GIVEN DATA
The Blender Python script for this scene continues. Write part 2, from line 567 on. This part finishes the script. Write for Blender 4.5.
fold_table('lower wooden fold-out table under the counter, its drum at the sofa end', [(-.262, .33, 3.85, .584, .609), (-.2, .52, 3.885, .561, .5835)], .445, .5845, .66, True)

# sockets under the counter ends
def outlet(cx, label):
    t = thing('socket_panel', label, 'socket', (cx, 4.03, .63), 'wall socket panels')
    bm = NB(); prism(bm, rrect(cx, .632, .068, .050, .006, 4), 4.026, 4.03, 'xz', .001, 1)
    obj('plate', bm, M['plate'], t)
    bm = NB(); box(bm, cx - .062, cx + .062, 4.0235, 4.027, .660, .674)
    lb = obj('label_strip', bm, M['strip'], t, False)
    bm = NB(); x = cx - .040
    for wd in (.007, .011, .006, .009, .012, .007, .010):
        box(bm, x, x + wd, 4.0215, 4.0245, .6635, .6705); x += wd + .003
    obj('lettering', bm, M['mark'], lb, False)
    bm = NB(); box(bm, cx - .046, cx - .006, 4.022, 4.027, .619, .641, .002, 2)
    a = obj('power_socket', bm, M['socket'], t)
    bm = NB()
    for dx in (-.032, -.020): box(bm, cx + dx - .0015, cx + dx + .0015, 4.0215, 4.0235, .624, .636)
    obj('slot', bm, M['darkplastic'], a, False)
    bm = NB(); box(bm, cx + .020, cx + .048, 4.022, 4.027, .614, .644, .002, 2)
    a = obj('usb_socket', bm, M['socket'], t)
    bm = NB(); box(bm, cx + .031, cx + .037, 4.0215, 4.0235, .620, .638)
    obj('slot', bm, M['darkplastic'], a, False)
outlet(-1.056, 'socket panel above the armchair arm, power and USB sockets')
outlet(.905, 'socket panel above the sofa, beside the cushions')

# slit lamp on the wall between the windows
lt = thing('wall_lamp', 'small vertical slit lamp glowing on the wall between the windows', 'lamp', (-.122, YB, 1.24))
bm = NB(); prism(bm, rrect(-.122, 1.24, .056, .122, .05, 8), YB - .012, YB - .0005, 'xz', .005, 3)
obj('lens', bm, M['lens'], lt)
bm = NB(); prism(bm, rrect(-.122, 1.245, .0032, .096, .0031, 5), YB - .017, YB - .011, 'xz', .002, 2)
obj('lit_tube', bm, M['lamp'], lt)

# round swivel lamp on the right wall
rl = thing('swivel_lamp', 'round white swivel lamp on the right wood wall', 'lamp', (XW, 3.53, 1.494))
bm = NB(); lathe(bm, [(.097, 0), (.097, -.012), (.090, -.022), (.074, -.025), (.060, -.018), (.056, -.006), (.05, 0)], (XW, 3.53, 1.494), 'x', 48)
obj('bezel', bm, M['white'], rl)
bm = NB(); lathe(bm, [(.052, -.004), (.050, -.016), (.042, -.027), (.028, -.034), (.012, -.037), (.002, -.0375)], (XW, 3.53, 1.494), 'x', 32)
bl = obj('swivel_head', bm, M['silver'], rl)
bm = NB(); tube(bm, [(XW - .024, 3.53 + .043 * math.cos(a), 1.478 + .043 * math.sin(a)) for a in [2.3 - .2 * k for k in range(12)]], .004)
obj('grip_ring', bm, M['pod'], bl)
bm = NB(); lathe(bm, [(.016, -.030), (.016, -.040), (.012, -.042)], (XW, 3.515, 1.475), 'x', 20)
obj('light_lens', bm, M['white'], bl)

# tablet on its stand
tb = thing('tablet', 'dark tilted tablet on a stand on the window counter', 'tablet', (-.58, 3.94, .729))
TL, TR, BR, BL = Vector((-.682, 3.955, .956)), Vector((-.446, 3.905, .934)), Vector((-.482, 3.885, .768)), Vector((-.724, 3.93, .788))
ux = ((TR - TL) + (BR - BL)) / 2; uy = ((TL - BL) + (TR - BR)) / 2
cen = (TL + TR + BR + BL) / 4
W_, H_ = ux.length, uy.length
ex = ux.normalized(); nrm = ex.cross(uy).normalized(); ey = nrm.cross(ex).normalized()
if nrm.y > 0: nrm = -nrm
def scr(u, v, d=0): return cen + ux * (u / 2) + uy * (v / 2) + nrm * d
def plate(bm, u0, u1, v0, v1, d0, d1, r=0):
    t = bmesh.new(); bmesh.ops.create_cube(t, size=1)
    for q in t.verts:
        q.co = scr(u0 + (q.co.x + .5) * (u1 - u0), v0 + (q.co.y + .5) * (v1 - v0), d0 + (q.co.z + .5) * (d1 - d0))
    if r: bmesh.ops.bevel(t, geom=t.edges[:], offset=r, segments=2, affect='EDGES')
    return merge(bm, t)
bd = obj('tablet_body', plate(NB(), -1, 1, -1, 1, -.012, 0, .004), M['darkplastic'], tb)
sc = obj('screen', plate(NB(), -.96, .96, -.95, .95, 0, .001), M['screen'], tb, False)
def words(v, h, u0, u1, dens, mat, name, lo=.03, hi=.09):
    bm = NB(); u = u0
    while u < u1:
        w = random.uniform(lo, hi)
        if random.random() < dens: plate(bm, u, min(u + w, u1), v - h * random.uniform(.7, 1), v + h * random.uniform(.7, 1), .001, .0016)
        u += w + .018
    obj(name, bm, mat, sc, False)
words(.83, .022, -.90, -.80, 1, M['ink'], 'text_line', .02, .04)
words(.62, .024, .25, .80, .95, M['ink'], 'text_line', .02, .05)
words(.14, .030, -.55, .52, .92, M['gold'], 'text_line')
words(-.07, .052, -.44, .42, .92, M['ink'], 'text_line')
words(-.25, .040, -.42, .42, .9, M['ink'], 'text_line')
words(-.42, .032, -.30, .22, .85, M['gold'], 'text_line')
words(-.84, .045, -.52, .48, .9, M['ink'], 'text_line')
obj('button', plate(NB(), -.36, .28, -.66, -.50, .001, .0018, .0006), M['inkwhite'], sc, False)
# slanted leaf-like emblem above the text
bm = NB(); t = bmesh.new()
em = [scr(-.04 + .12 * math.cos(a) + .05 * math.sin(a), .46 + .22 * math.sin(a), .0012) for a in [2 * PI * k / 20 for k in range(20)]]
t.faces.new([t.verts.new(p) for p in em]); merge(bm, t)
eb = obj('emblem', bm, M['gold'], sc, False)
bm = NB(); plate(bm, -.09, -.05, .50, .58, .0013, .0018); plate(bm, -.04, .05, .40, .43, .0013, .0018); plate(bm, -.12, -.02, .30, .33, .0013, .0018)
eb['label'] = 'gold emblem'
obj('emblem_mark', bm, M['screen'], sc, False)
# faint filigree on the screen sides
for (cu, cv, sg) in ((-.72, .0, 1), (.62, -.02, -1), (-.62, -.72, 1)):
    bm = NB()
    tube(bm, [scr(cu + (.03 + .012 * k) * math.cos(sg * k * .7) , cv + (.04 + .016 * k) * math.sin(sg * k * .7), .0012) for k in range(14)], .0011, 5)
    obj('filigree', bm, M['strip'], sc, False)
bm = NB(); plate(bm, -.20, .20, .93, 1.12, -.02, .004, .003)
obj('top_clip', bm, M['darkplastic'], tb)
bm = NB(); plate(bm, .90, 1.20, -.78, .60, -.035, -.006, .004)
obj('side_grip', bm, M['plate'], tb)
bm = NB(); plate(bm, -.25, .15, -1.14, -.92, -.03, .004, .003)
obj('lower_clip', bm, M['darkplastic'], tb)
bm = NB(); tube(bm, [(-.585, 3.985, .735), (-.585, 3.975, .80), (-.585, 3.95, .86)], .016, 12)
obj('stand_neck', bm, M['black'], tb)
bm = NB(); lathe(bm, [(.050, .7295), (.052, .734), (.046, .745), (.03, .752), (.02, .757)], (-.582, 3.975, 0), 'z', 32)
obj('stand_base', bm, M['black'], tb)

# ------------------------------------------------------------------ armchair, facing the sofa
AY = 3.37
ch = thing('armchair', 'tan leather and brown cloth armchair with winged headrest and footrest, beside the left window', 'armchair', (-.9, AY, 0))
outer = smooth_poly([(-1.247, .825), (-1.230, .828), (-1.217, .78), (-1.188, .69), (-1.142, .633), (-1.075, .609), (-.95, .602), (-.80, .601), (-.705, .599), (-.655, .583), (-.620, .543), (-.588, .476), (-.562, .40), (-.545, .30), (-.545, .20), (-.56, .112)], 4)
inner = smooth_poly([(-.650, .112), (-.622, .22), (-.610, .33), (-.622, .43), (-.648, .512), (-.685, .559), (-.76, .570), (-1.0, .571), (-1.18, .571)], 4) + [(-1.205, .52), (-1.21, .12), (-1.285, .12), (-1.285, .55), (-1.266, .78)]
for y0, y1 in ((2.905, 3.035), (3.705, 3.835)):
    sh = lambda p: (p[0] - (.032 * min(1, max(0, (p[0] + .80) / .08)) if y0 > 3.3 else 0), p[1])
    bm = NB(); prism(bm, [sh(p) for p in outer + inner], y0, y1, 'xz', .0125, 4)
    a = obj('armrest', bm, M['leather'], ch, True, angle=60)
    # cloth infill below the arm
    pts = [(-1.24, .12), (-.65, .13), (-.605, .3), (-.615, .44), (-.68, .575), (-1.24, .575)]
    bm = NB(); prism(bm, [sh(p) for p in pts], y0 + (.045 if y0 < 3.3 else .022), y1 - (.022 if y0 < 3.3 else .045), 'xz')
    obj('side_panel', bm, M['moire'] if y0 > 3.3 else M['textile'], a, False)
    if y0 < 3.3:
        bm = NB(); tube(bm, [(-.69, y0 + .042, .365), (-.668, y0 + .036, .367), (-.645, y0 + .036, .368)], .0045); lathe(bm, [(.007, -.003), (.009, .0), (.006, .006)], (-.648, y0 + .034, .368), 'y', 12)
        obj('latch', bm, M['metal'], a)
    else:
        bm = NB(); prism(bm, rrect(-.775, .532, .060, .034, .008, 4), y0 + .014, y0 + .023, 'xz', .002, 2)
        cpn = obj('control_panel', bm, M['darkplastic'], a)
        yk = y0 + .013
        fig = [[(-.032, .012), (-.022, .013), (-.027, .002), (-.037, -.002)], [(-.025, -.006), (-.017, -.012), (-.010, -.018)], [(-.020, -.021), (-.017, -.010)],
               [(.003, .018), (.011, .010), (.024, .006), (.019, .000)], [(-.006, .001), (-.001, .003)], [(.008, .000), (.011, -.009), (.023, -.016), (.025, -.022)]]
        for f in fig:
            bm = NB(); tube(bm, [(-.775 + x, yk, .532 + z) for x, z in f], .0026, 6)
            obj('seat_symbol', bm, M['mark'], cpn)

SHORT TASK
Set down the lines above as they stand, starting with the first line and ending with the line that contains "fold_table('lower wooden fold-out".

SOLVED PROBLEM
The Blender Python script for this scene continues. Write part 2, from line 567 on. This part finishes the script. Write for Blender 4.5.
fold_table('lower wooden fold-out table under the counter, its drum at the sofa end', [(-.262, .33, 3.85, .584, .609), (-.2, .52, 3.885, .561, .5835)], .445, .5845, .66, True)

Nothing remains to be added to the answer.